**Data shown:**

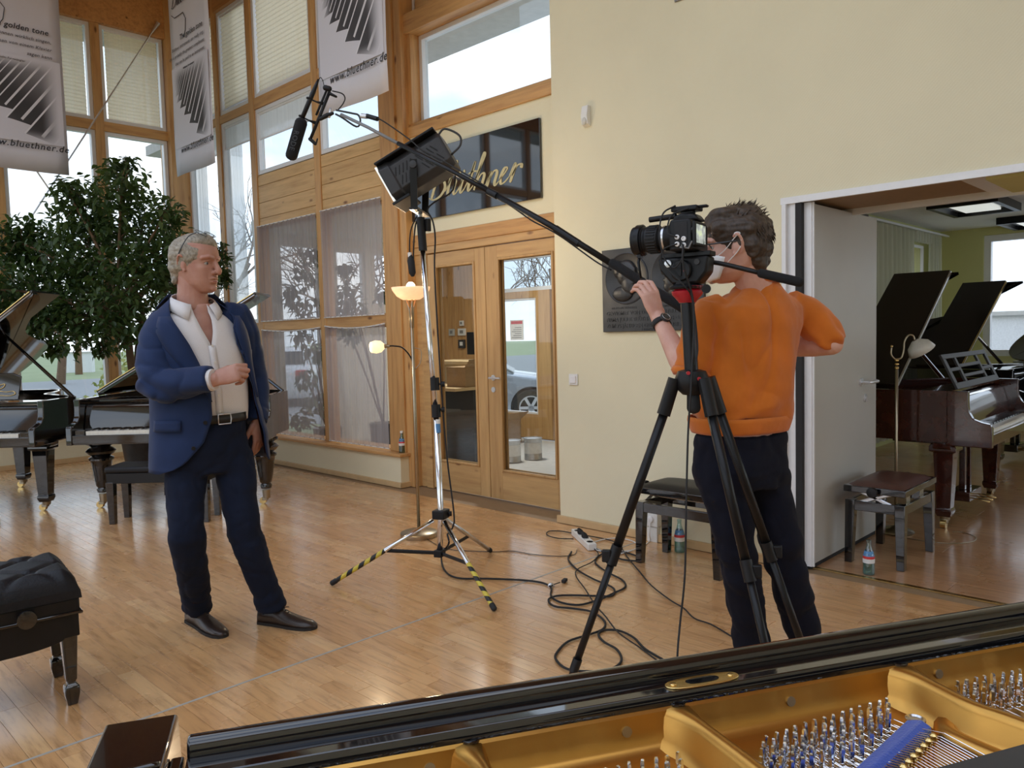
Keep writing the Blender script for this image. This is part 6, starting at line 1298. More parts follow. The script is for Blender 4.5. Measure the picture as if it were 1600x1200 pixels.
tor = MB(); tor.ring_loft([ell(Q(316, y, D0), mn_s, mn_f, a, b) for y, a, b in ((715, .12, .09), (700, .14, .10), (640, .14, .105), (580, .15, .11), (530, .145, .10), (505, .108, .075), (490, .072, .058), (475, .058, .054))])
tor.limb([Q(262, 512, 3.55), E_], [.045, .04], 14); tor.limb([Q(362, 510, 3.73), Q(398, 590, 3.86)], [.045, .04], 14)
rf0, rf1, lf0, lf1 = gnd(299, 970), gnd(351, 997), gnd(409, 972), gnd(494, 983)
hipR, hipL = Q(290, 715, 3.56), Q(366, 712, 3.68); kR, kL = Q(292, 838, 3.52), Q(380, 828, 3.66); aR, aL = rf0+(rf1-rf0)*.22+Z*.085, lf0+(lf1-lf0)*.20+Z*.085
for h, k, a in ((hipR, kR, aR), (hipL, kL, aL)): tor.limb([h, k, a], [.07, .05, .035], 14)
tb2 = remesh(tor, .012, 2)
body = MB(); [body.add(x.v, x.f) for x in (sk, ah, h2, tb2)]; bo = body.build('body', 'skin_man', man, True, world=True)
eyes(man, Hm, HS)
K = lambda x, y, z: Hm @ V((x*HS, y*HS, z*HS))
MB().limb([K(-.013, .0945, -.0700), K(0, .0985, -.0705), K(.013, .0945, -.0700)], [.0025, .0035, .0025], 8).build('lips', 'lips', bo, True, world=True)
hm = MB(); R3 = Hm.to_3x3(); hb_ = lambda c, r: hm.ball(K(*c), tuple(x*HS for x in r), 24, 16, R3)
hb_((0, -.017, .037), (.0875, .103, .096)); hb_((0, -.062, -.002), (.070, .054, .062)); hb_((0, -.074, -.045), (.056, .034, .038)); hb_((0, .026, .090), (.064, .064, .040))
for s in (-1, 1): hb_((s*.064, -.022, .018), (.020, .046, .045)); hb_((s*.070, .008, .030), (.010, .034, .032))
for k in range(5): hb_((-.05+.025*k, -.088+.02*abs(k-2)*.5, -.068), (.014, .014, .016))
noisehair(hm, .0038, .006, (18, 8, 30), Hm, 3).build('hair', 'hair_grey', man, True, world=True)
gl = MB()
for s in (-1, 1):
    gl.tube(smooth_path([K(s*(.030+.026*math.cos(a)), .050+.020*math.sin(a), .130-.012*math.sin(a)) for a in [2*PI*k/12 for k in range(13)]], 3), .0016, 6)
    gl.tube(smooth_path([K(s*.057, .048, .128), K(s*.078, .025, .110), K(s*.088, -.005, .060), K(s*.087, -.025, .02)], 5), .0022, 6)
gl.tube([K(-.006, .052, .132), K(.006, .052, .132)], .0016, 6)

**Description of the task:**
Retype the whole listing exactly and leave the pictures out.

**Written solution:**
Keep writing the Blender script for this image. This is part 6, starting at line 1298. More parts follow. The script is for Blender 4.5. Measure the picture as if it were 1600x1200 pixels.
tor = MB(); tor.ring_loft([ell(Q(316, y, D0), mn_s, mn_f, a, b) for y, a, b in ((715, .12, .09), (700, .14, .10), (640, .14, .105), (580, .15, .11), (530, .145, .10), (505, .108, .075), (490, .072, .058), (475, .058, .054))])
tor.limb([Q(262, 512, 3.55), E_], [.045, .04], 14); tor.limb([Q(362, 510, 3.73), Q(398, 590, 3.86)], [.045, .04], 14)
rf0, rf1, lf0, lf1 = gnd(299, 970), gnd(351, 997), gnd(409, 972), gnd(494, 983)
hipR, hipL = Q(290, 715, 3.56), Q(366, 712, 3.68); kR, kL = Q(292, 838, 3.52), Q(380, 828, 3.66); aR, aL = rf0+(rf1-rf0)*.22+Z*.085, lf0+(lf1-lf0)*.20+Z*.085
for h, k, a in ((hipR, kR, aR), (hipL, kL, aL)): tor.limb([h, k, a], [.07, .05, .035], 14)
tb2 = remesh(tor, .012, 2)
body = MB(); [body.add(x.v, x.f) for x in (sk, ah, h2, tb2)]; bo = body.build('body', 'skin_man', man, True, world=True)
eyes(man, Hm, HS)
K = lambda x, y, z: Hm @ V((x*HS, y*HS, z*HS))
MB().limb([K(-.013, .0945, -.0700), K(0, .0985, -.0705), K(.013, .0945, -.0700)], [.0025, .0035, .0025], 8).build('lips', 'lips', bo, True, world=True)
hm = MB(); R3 = Hm.to_3x3(); hb_ = lambda c, r: hm.ball(K(*c), tuple(x*HS for x in r), 24, 16, R3)
hb_((0, -.017, .037), (.0875, .103, .096)); hb_((0, -.062, -.002), (.070, .054, .062)); hb_((0, -.074, -.045), (.056, .034, .038)); hb_((0, .026, .090), (.064, .064, .040))
for s in (-1, 1): hb_((s*.064, -.022, .018), (.020, .046, .045)); hb_((s*.070, .008, .030), (.010, .034, .032))
for k in range(5): hb_((-.05+.025*k, -.088+.02*abs(k-2)*.5, -.068), (.014, .014, .016))
noisehair(hm, .0038, .006, (18, 8, 30), Hm, 3).build('hair', 'hair_grey', man, True, world=True)
gl = MB()
for s in (-1, 1):
    gl.tube(smooth_path([K(s*(.030+.026*math.cos(a)), .050+.020*math.sin(a), .130-.012*math.sin(a)) for a in [2*PI*k/12 for k in range(13)]], 3), .0016, 6)
    gl.tube(smooth_path([K(s*.057, .048, .128), K(s*.078, .025, .110), K(s*.088, -.005, .060), K(s*.087, -.025, .02)], 5), .0022, 6)
gl.tube([K(-.006, .052, .132), K(.006, .052, .132)], .0016, 6)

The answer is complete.